Soooo. LJ went the way of not good and I'm here. Once my entries export over.

One shitty interview, the first in MONTHS and it was...i mean it's clothing retail and it's a brand I liked a lot but the interviewer made a complete hay of my work gap "You did nothing in those...7 years"

Lady, I still have skills.

So I came home, vented, cried, and R just sat there. Mostly stunned as it was a sunday interview so he saw me go out prepped and ready and come home fucking crushed. He can attest, that I just didn't do a damn thing wrong.

Except answer questions clearly, thoughtfully and using experiential reference. No. It ALL came down to not the skills I can offer, but the "where I got them."

And that's the problem here. I can list the skills, and they're not from one spot alone. But no one here can read a resume and glean the picture of the candidate even if it's a fucking stellar resume. Nope.
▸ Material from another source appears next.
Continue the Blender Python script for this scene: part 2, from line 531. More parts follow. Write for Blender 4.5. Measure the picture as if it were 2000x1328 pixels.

So I went home shattered and angry. And I'm so tired of this shit, I really am. All I have, all I can bring to a workplace, doesn't matter because I had the fucking audacity to live life, to travel, to have a kid, to work hard, and it means nothing.

Of course, the other staffer on duty just stood around staring at the ceiling. Fuck, I can do that.

I don't have a car, and a house in the burbs. I didn't go from High School to College to university to baby. I took a bit of a scenic route, and suddenly that makes me fucking worthless in their eyes.

Toronto is SO utterly goddamn fucking conservative and I'm angry watching all my artist friends flee the city or find opportunities because no one ever asks a guy if he can manage parenthood and a career? and I'm ANGRY that I'm so shut out and I told r I really just can't be here and he stares. Do YOU NOT SEE me struggling so much?

I scrimp for every fucking cent to put to my work and I am TIRED of living off his pittances. I'm tired of going to events and he doesn't think we need to eat and I'm RAVENOUS as fuck and tired but he hasn't taken cash out to use. I don't have cash or credit. I am at his whim.

I'm SO fucking sick of this city that once I leave I hope the aliens vacuum this shit hole off the face of the earth like so much lazer hair removal.